Felix inquiry will not stop
By Alice Keesing
Advertiser Education Writer
Legislators continued their search for answers into the soaring cost of special education yesterday and said they will not stop their investigation despite warnings that it could hinder efforts to avoid a federal court takeover.
The joint Senate-House investigative committee met for the second time yesterday and Rep. Scott Saiki said it intends to continue "full speed ahead" in spite of a request that it suspend activities until Nov. 1 when U.S. District Judge David Ezra will decide whether to appoint a receiver over the special education system.
Attorney Eric Seitz, who made the request, has said the Legislature's investigation is a distraction to the departments of education and health, which are now racing to meet the Nov. 1 deadline.
"I'm trying to find ways that all of us can work together as opposed to wasting time working at cross purposes," said Seitz, who represents the families of disabled children in the Felix consent decree.

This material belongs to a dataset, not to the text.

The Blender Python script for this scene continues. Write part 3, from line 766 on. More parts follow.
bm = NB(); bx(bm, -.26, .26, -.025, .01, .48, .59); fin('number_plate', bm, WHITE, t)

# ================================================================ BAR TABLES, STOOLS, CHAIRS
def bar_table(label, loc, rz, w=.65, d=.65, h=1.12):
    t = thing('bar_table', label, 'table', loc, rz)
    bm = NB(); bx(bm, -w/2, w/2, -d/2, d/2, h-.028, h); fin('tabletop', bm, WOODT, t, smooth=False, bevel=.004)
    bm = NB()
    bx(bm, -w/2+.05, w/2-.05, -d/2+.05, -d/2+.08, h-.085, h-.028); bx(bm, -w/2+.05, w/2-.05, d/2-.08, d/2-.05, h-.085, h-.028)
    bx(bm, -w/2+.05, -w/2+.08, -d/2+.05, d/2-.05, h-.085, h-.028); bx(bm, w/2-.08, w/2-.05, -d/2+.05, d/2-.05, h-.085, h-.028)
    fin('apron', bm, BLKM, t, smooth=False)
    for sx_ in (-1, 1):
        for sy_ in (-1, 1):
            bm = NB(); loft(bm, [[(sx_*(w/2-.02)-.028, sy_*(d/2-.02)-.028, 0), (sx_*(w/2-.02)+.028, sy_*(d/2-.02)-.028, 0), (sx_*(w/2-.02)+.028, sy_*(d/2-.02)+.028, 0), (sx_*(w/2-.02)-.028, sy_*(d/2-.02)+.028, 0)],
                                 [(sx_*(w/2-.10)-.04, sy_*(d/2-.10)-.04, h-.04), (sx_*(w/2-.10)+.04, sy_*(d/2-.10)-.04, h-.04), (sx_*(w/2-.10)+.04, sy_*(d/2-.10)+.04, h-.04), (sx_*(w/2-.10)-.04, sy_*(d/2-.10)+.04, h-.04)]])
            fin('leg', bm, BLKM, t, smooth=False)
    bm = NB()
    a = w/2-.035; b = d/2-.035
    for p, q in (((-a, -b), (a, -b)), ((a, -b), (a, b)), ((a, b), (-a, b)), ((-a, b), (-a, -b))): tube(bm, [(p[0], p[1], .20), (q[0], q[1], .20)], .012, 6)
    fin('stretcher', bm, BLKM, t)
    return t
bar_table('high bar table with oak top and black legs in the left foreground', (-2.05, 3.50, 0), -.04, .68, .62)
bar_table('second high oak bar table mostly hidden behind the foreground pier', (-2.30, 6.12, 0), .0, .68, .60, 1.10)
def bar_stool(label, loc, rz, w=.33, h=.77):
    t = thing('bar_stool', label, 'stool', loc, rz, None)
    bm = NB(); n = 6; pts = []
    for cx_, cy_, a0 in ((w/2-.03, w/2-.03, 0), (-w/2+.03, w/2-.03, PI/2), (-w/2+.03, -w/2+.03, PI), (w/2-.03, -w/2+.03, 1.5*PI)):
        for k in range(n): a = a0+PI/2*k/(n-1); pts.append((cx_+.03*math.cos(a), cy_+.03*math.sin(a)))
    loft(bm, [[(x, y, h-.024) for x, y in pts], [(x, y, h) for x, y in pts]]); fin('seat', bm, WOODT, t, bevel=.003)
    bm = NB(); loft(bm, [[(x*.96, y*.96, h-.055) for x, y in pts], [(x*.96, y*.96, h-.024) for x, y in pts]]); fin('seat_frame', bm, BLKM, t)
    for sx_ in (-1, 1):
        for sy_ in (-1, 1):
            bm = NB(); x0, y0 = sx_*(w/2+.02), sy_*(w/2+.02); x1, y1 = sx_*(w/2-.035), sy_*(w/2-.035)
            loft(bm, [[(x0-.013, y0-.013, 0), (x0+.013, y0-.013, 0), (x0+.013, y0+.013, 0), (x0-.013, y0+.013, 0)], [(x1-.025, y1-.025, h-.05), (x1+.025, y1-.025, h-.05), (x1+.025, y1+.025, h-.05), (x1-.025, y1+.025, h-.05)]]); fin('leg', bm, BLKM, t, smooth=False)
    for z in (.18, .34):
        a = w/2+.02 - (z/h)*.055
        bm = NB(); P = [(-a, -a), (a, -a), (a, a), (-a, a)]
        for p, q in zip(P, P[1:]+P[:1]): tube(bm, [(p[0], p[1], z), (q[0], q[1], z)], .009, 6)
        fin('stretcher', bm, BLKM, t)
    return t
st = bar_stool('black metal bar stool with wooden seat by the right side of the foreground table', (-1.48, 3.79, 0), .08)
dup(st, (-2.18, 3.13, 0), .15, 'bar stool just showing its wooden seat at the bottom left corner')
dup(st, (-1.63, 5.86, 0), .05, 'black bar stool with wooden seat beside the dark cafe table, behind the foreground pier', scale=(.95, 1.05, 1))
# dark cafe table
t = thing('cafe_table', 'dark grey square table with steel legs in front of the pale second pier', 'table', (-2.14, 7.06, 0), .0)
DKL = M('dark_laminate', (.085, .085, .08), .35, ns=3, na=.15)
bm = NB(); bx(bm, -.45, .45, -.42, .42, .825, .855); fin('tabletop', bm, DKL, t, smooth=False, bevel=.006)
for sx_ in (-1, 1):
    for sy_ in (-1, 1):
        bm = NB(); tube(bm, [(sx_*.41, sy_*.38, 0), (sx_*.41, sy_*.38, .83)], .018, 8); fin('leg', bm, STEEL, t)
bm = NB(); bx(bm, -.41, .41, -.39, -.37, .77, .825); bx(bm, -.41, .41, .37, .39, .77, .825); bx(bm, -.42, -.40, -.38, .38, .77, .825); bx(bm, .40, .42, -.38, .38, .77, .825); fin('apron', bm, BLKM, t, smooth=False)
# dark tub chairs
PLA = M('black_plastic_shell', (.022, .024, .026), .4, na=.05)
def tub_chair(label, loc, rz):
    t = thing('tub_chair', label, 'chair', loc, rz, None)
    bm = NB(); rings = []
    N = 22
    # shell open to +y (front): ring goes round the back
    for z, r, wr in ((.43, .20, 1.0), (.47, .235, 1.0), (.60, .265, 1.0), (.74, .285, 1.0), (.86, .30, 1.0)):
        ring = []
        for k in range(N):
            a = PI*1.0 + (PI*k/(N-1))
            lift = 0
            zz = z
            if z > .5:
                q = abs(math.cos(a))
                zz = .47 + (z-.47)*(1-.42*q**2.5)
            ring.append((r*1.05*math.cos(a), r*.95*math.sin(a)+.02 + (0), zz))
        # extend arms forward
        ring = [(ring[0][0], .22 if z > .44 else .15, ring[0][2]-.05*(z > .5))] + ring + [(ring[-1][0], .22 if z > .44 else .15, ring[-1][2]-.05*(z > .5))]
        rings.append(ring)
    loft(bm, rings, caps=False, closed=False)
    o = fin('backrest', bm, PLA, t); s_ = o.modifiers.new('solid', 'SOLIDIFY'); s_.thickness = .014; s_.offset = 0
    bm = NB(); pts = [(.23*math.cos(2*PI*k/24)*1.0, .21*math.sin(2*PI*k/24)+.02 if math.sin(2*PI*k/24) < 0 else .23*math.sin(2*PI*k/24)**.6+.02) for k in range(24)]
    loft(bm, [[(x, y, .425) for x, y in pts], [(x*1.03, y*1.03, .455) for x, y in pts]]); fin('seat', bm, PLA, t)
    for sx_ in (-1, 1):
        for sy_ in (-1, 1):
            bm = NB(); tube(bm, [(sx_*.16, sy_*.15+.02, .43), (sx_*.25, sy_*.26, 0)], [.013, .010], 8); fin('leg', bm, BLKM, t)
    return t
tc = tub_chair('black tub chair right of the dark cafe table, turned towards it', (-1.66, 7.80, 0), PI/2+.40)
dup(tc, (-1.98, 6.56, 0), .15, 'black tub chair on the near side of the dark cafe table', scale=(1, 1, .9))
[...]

Seitz also has asked the committee to convince the governor to settle the teachers contract, which he said is another impediment to complying with Ezra's orders.

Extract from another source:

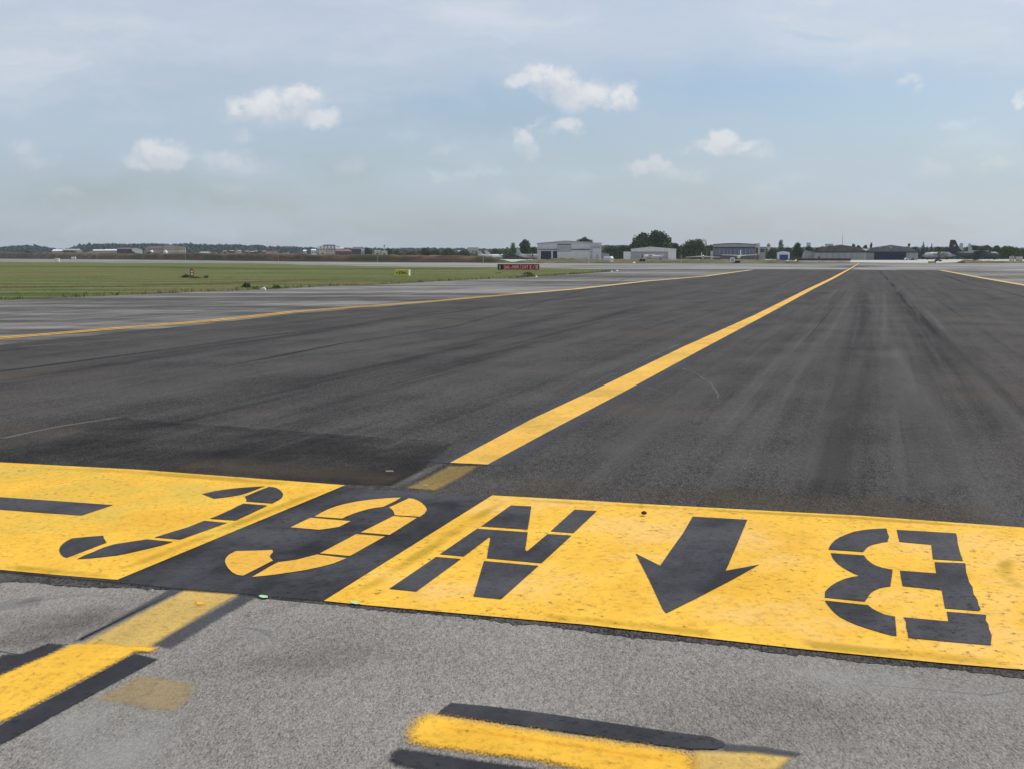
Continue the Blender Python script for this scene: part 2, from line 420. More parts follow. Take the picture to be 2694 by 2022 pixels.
def stain(name, colr, strength, freq=(3, .05)):
    m, n, bs = newmat(name); c = n.coord('Object')
    at = n.new('ShaderNodeAttribute', attribute_name='a')
    g = n.noise(along(n, c, *freq), 1.5, 5, .6); g2 = n.noise(c, 40, 3, .65)
    al = n.math('MULTIPLY', n.ramp(at.outputs['Fac'], 0, 1), n.math('MULTIPLY', n.ramp(g, .34, .66), strength))
    al = n.math('MULTIPLY', al, n.math('ADD', .45, n.math('MULTIPLY', g2, 1.1)), clamp=True)
    n.put(bs.inputs['Alpha'], al); bs.inputs['Base Color'].default_value = (*colr, 1); bs.inputs['Roughness'].default_value = .85; setspec(bs, .2)
    return m
M_seam = stain('dark_joint_tar', (.012, .012, .014), .85)
M_tyre = stain('dark_tyre_rubber', (.014, .014, .016), .34)
M_dust = stain('pale_dust', (.17, .165, .155), .30)
M_dust2 = stain('pale_scrape', (.24, .23, .21), .48)
M_brown = stain('brown_dust', (.105, .078, .045), .42, (.6, .4))

# grass
def grassmat(name, ca, cb, cc):
    m, n, bs = newmat(name); c = n.coord('Object')
    k = n.mapping(c, rot=(0, 0, R(20)), scale=(.05, .35, 1))
    a = n.noise(k, 1, 6, .65); b = n.noise(c, 2.2, 5, .7); d = n.noise(n.mapping(c, rot=(0, 0, R(19)), scale=(.035, .16, 1), loc=(3, 7, 0)), 1, 5, .6)
    f = n.math('ADD', n.math('MULTIPLY', a, .6), n.math('MULTIPLY', b, .4))
    x = n.mix(n.ramp(f, .42, .58), ca, cb); x = n.mix(n.ramp(d, .52, .66), x, cc)
    n.put(bs.inputs['Base Color'], x); bs.inputs['Roughness'].default_value = .95; setspec(bs, .1)
    bump(n, bs, n.noise(c, 14, 4, .7), .9, .08)
    return m
M_grass = grassmat('mown_grass', (.058, .086, .020), (.165, .170, .066), (.165, .125, .062))
M_ground = grassmat('dry_field', (.085, .095, .045), (.15, .145, .08), (.16, .125, .08))
M_verge = grassmat('dry_verge', (.07, .08, .035), (.17, .155, .09), (.15, .11, .06))
M_bank = plain('bare_earth', (.135, .095, .068), .95, .45, .12, .1, streak=(1, 1, 6))
def leafmat(name, a, b):
    m, n, bs = newmat(name)
    g = n.new('ShaderNodeNewGeometry'); f = g.outputs['Random Per Island']
    n.put(bs.inputs['Base Color'], n.mix(f, a, b)); bs.inputs['Roughness'].default_value = .8; setspec(bs, .12)
    return m
M_leaf = leafmat('broad_leaves', (.014, .032, .012), (.082, .130, .044))
M_leafd = leafmat('dark_needles', (.010, .026, .016), (.030, .058, .030))
M_leafl = leafmat('bright_leaves', (.040, .075, .022), (.10, .15, .045))
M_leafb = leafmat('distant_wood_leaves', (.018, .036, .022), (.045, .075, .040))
M_blade = leafmat('grass_blades', (.06, .075, .022), (.17, .16, .075))
M_weed = leafmat('weed_leaves', (.03, .06, .015), (.07, .12, .03))
M_dry = leafmat('dry_weeds', (.09, .08, .035), (.19, .16, .085))
M_bark = plain('bark', (.06, .05, .04), .9)

# ---------------------------------------------------------------- the setting
W = 9000
tag(sheet('ground', [(-W, -600), (W, -600), (W, 11000), (-W, 11000)], 0, M_ground), kind='structure')
grass_edge = [(-2200, 905), (-700, 829), (0, 790.5), (60, 788), (140, 784.5), (340, 777), (520, 769), (680, 763.5), (850, 754.5), (1020, 748.5), (1190, 738.5), (1360, 731.5), (1500, 722.5), (1590, 716.5), (1622, 713.5)]
run_near = [(-1800, 683.2), (-600, 685.3), (0, 688.9), (340, 692.2), (680, 694.2), (860, 698.5), (1020, 701.8), (1360, 704.2), (1560, 708.6)]
run_near2 = [(1700, 708.9), (2000, 709.8), (2300, 710.6), (2694, 712.2), (4200, 716)]
run_far = [(4200, 695), (2694, 693.2), (2000, 693), (1360, 692.6), (1020, 690.5), (680, 687.6), (340, 683.6), (0, 681.1), (-600, 679.6), (-1800, 679)]
tag(sheet('grass_field', GP([(-1800, 683.2), (-600, 685.3), (0, 688.9), (340, 692.2), (680, 694.2), (860, 698.5), (1020, 701.8), (1360, 704.2), (1560, 708.6), (1622, 713.5)]+grass_edge[::-1][1:]), .004, M_grass), kind='structure')
tag(sheet('runway', GP(run_near+run_near2+run_far), .010, M_run), kind='structure')
ge = GP(grass_edge); re_ = random.Random(21); rag = []
for a_, b_ in zip(ge, ge[1:]):
    L_ = (b_-a_).length; nn_ = max(1, min(400, int(L_/.28))); nv = Vector((-(b_-a_).y, (b_-a_).x, 0)).normalized()
    for j_ in range(nn_):
        q_ = a_.lerp(b_, j_/nn_); rag.append(q_+nv*(re_.gauss(0, .05)+.10*math.sin(q_.x*1.7+q_.y*.9)*math.sin(q_.y*.53)))
rag.append(ge[-1])
base = rag+GP([(1600, 709), (1700, 708), (2694, 711), (4200, 715)])+[Vector((160, 20, 0)), Vector((60, -25, 0)), Vector((-60, -25, 0))]
tag(sheet('shoulder_pavement', base, .006, M_old), kind='structure')
lineL = [(-1500, 1014), (0, 891), (550, 845.7), (788, 820), (1020, 803), (1174, 790.6), (1360, 774), (1514, 761.4), (1700, 740.6), (1854, 727.5), (1977, 710.6)]
lineR = [(2474, 711.4), (2508, 717.6), (2585, 732.2), (2694, 750.6), (3200, 840), (4666, 1100)]
cut = [(2694, 1788), (2094, 1728), (1393, 1648), (852, 1594), (600, 1569), (449, 1556), (380, 1555), (0, 1535), (-1500, 1430)]
rc = random.Random(4); cut2 = []
for a_, b_ in zip(cut, cut[1:]):
    nn_ = max(2, int(abs(a_[0]-b_[0])/9))
    for j_ in range(nn_):
        t_ = j_/nn_; mid = 852 < a_[0]+(b_[0]-a_[0])*t_ or a_[0]+(b_[0]-a_[0])*t_ < 400
        cut2.append((a_[0]+(b_[0]-a_[0])*t_, a_[1]+(b_[1]-a_[1])*t_+(rc.gauss(0, 1.6)+2.5*math.sin(a_[0]*.01+t_*9) if mid else 0)))
cut = cut2+[cut[-1]]
twL = [(-1500, 1030), (0, 909), (550, 853), (788, 826), (1020, 806.5), (1174, 793), (1360, 776), (1514, 763), (1700, 742), (1854, 728.5), (1979, 711)]
taxi = sheet('taxiway', GP(twL+[(1990, 710.3), (2300, 711), (2466, 711.6)])+[p+Vector((-.25, 0, 0)) for p in GP(lineR)]+[G(4000, 1915)]+GP(cut), .0122, M_new)
tag(taxi, kind='structure')
near = sheet('pavement', GP([(4000, 1900), (2694, 1775), (2094, 1718), (1393, 1640), (852, 1589), (449, 1552), (0, 1512), (-1500, 1404)])+[Vector((-14, -9, 0)), Vector((14, -9, 0))], .010, M_near)
tag(near, kind='structure')
# apron of pale concrete before the hangars, and the light strip in front
tag(sheet('apron', [P(1350, 700, 400)*1, P(2235, 700, 400), P(2560, 700, 400), P(3100, 700, 460), P(3200, 700, 1000), P(1250, 700, 1000)], .004, M_apron), kind='structure')

M_patch = stain('darker_asphalt_bay', (.010, .0095, .009), .62, (.3, .3))
softpoly('asphalt_bay', GP([(-900, 1080), (0, 1148), (330, 1100), (440, 1112), (800, 1140), (1205, 1169), (1060, 1284), (905, 1280), (364, 1238), (0, 1219), (-900, 1165)]), .0126, M_patch, .06, taxi)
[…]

But that is not within the committee's power, said co-chair Sen. Colleen Hanabusa, who defended the Legislature's role.
"I can't see how we are the cause of this so-called non-compliance and that if the judge puts them into receivership it's because of us," said Hanabusa, D-21st (Kalaeloa, Makaha). "If the judge puts them into receivership it's because from 1994 to now the departments have not been able to comply with what they were supposed to do."
The state has been under Ezra's oversight since 1994 when it signed the Felix consent decree, agreeing to improve special education services for Hawai'i students as required by federal law. The cost for special education for the next two years is more than $700 million and legislators say they want to be sure the money is getting to the children for whom it is intended.

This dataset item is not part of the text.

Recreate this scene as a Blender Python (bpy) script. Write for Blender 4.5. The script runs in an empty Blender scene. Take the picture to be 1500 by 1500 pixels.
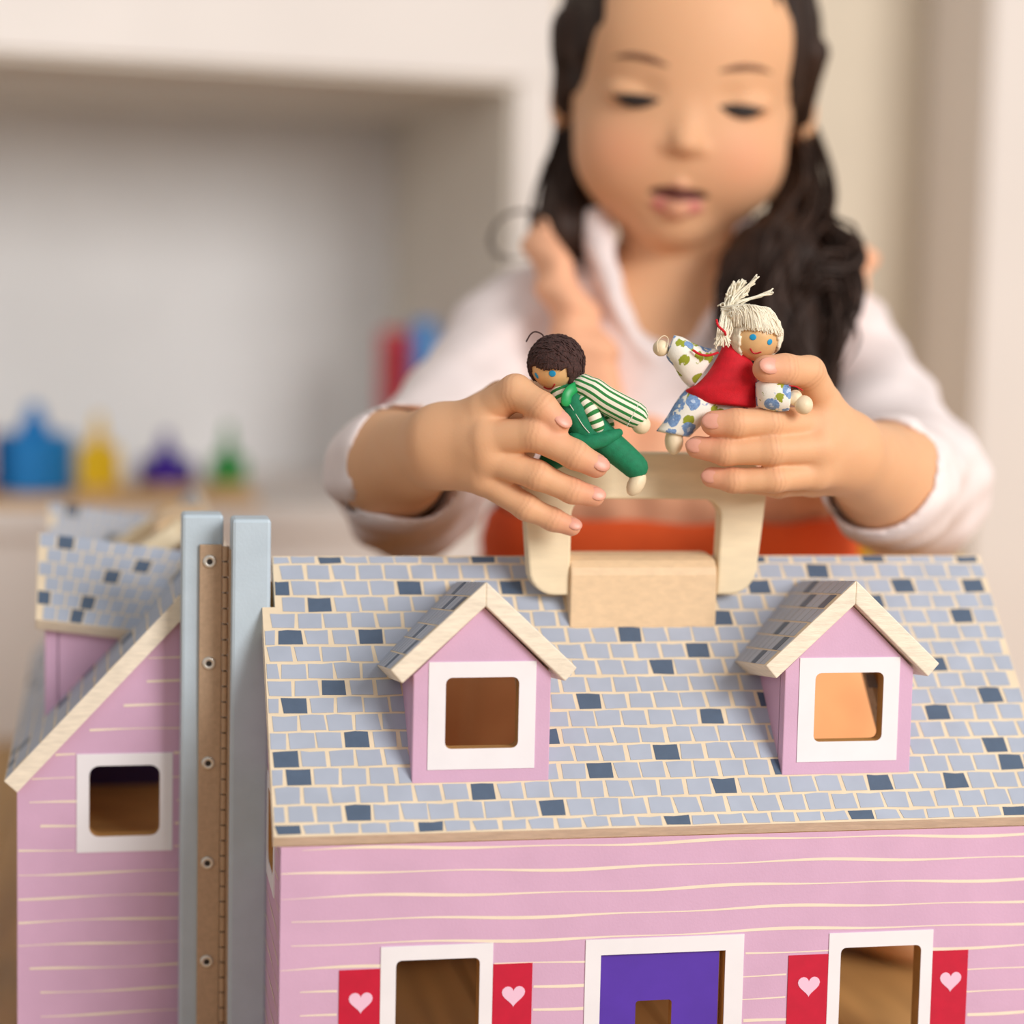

Department of Health Director Bruce Anderson yesterday told the committee that in the rush to comply with the consent decree and in the absence of qualified personnel there often has not been the luxury of going out to bid for services.
"It's not a matter of finding the lowest cost, but finding anyone who can deliver the services at any cost," Anderson said. "This is not business as usual."
The committee spent much of the morning going over stacks of financial and contract documents provided by the Department of Education. Some legislators appeared frustrated that the department was unable to provide all that was requested and unable to outline exactly how and where its money is spent.
Schools chief Paul LeMahieu told them it will take up to three months to retrieve some information from the individual schools or archives. That includes contracts for less than $25,000, which schools are free to grant without state-level supervision, he said. LeMahieu disagreed with the committee's suggestion that that implies a lack of accountability in the system.
For more than two hours the committee also questioned Doug Houck, who has helped lead Felix efforts at the DOE. Houck told the committee he believes that on a statewide basis, Hawai'i already is in compliance with federal special education law.
Legislators also probed Houck on their concerns about the test the court uses to measure the schools' compliance. There have been complaints from some principals about the service testing, said Saiki, D-20th (Kapahulu, Mo'ili'ili), and he has questions about how it is conducted, whether it uses random samples and "whether or not it's possible that service testing can be manipulated."
"But the whole problem is that we're being blocked from reviewing the underlying data, so unless we have access to the data, we have no way of verifying whether or not these allegations are true," he said.
The committee has yet to set a date for its next meeting.